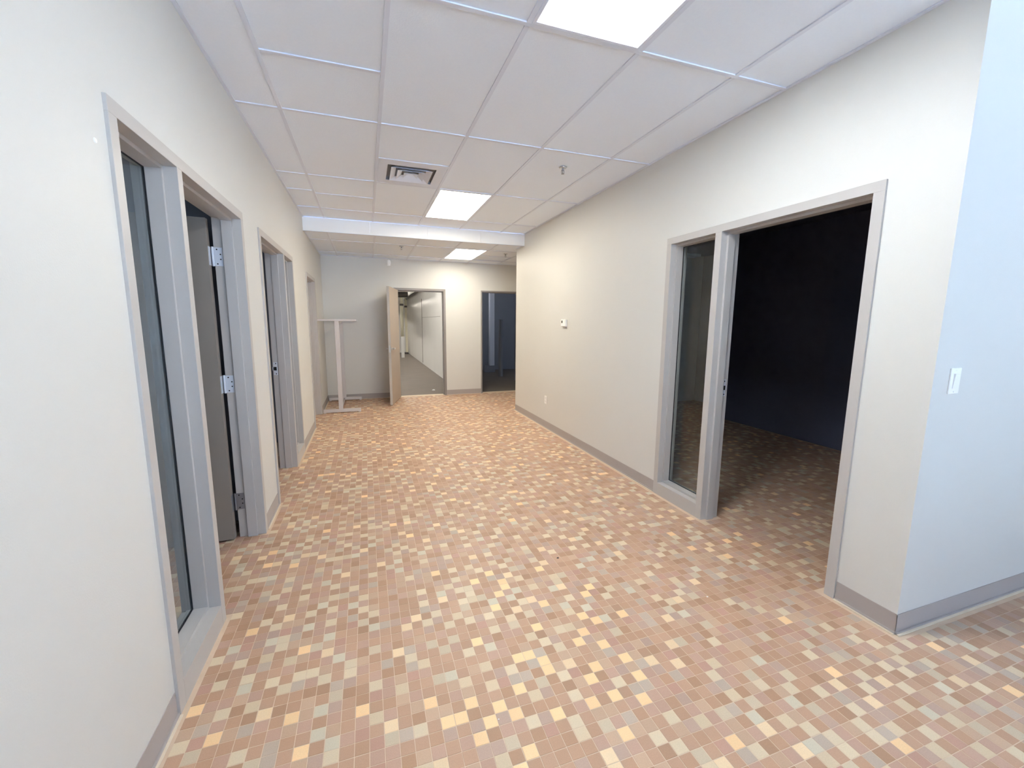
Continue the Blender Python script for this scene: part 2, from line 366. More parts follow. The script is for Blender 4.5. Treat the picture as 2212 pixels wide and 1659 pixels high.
# ------------------------------------------------------------------ air vent
x0, x1, y0, y1 = vent
t = thing('air_vent', ((x0+x1)/2, (y0+y1)/2, ZC), 'square white ceiling air vent with stepped louvre rings', 'vent')
g = .013; cx, cyy = (x0+x1)/2-.005, (y0+y1)/2+.0
def ring(mb, h0, h1, z0, z1, cx, cyy):
    a = [(cx-h0, cyy-h0, z0), (cx+h0, cyy-h0, z0), (cx+h0, cyy+h0, z0), (cx-h0, cyy+h0, z0)]
    b = [(cx-h1, cyy-h1, z1), (cx+h1, cyy-h1, z1), (cx+h1, cyy+h1, z1), (cx-h1, cyy+h1, z1)]
    tt = .002
    a2 = [(p[0], p[1], p[2]+tt) for p in a]; b2 = [(p[0], p[1], p[2]+tt) for p in b]
    mb.add(a+b+a2+b2, [(i, (i+1) % 4, (i+1) % 4+4, i+4) for i in range(4)] + [(i+8, i+12, (i+1) % 4+12, (i+1) % 4+8) for i in range(4)]
           + [(i, i+8, (i+1) % 4+8, (i+1) % 4) for i in range(4)] + [(i+4, (i+1) % 4+4, (i+1) % 4+12, i+12) for i in range(4)])
mb = MB(); H0 = .208
mb.box(x0+g, x1-g, y0+g, cyy-H0, ZC-.002, ZC+.003).box(x0+g, x1-g, cyy+H0, y1-g, ZC-.002, ZC+.003)
mb.box(x0+g, cx-H0, cyy-H0, cyy+H0, ZC-.002, ZC+.003).box(cx+H0, x1-g, cyy-H0, cyy+H0, ZC-.002, ZC+.003)
rb(mb, 'vent_plate', m_tee, t)
rb(MB().box(x0+g, x1-g, y0+g, y1-g, ZC+.026, ZC+.029).box(cx-H0-.004, cx-H0, cyy-H0, cyy+H0, ZC, ZC+.026).box(cx+H0, cx+H0+.004, cyy-H0, cyy+H0, ZC, ZC+.026)
   .box(cx-H0, cx+H0, cyy-H0-.004, cyy-H0, ZC, ZC+.026).box(cx-H0, cx+H0, cyy+H0, cyy+H0+.004, ZC, ZC+.026), 'vent_throat', m_zinc, t)
for h in (.178, .120, .062):
    mb = MB(); ring(mb, h, h-.046, ZC-.012, ZC+.014, cx, cyy)
    if h < .1: mb.box(cx-h+.046, cx+h-.046, cyy-h+.046, cyy+h-.046, ZC+.013, ZC+.016)
    rb(mb, 'louvre_ring', m_tee, t)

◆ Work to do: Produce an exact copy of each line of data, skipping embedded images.

◆ Solution to the problem:
Continue the Blender Python script for this scene: part 2, from line 366. More parts follow. The script is for Blender 4.5. Treat the picture as 2212 pixels wide and 1659 pixels high.
# ------------------------------------------------------------------ air vent
x0, x1, y0, y1 = vent
t = thing('air_vent', ((x0+x1)/2, (y0+y1)/2, ZC), 'square white ceiling air vent with stepped louvre rings', 'vent')
g = .013; cx, cyy = (x0+x1)/2-.005, (y0+y1)/2+.0
def ring(mb, h0, h1, z0, z1, cx, cyy):
    a = [(cx-h0, cyy-h0, z0), (cx+h0, cyy-h0, z0), (cx+h0, cyy+h0, z0), (cx-h0, cyy+h0, z0)]
    b = [(cx-h1, cyy-h1, z1), (cx+h1, cyy-h1, z1), (cx+h1, cyy+h1, z1), (cx-h1, cyy+h1, z1)]
    tt = .002
    a2 = [(p[0], p[1], p[2]+tt) for p in a]; b2 = [(p[0], p[1], p[2]+tt) for p in b]
    mb.add(a+b+a2+b2, [(i, (i+1) % 4, (i+1) % 4+4, i+4) for i in range(4)] + [(i+8, i+12, (i+1) % 4+12, (i+1) % 4+8) for i in range(4)]
           + [(i, i+8, (i+1) % 4+8, (i+1) % 4) for i in range(4)] + [(i+4, (i+1) % 4+4, (i+1) % 4+12, i+12) for i in range(4)])
mb = MB(); H0 = .208
mb.box(x0+g, x1-g, y0+g, cyy-H0, ZC-.002, ZC+.003).box(x0+g, x1-g, cyy+H0, y1-g, ZC-.002, ZC+.003)
mb.box(x0+g, cx-H0, cyy-H0, cyy+H0, ZC-.002, ZC+.003).box(cx+H0, x1-g, cyy-H0, cyy+H0, ZC-.002, ZC+.003)
rb(mb, 'vent_plate', m_tee, t)
rb(MB().box(x0+g, x1-g, y0+g, y1-g, ZC+.026, ZC+.029).box(cx-H0-.004, cx-H0, cyy-H0, cyy+H0, ZC, ZC+.026).box(cx+H0, cx+H0+.004, cyy-H0, cyy+H0, ZC, ZC+.026)
   .box(cx-H0, cx+H0, cyy-H0-.004, cyy-H0, ZC, ZC+.026).box(cx-H0, cx+H0, cyy+H0, cyy+H0+.004, ZC, ZC+.026), 'vent_throat', m_zinc, t)
for h in (.178, .120, .062):
    mb = MB(); ring(mb, h, h-.046, ZC-.012, ZC+.014, cx, cyy)
    if h < .1: mb.box(cx-h+.046, cx+h-.046, cyy-h+.046, cyy+h-.046, ZC+.013, ZC+.016)
    rb(mb, 'louvre_ring', m_tee, t)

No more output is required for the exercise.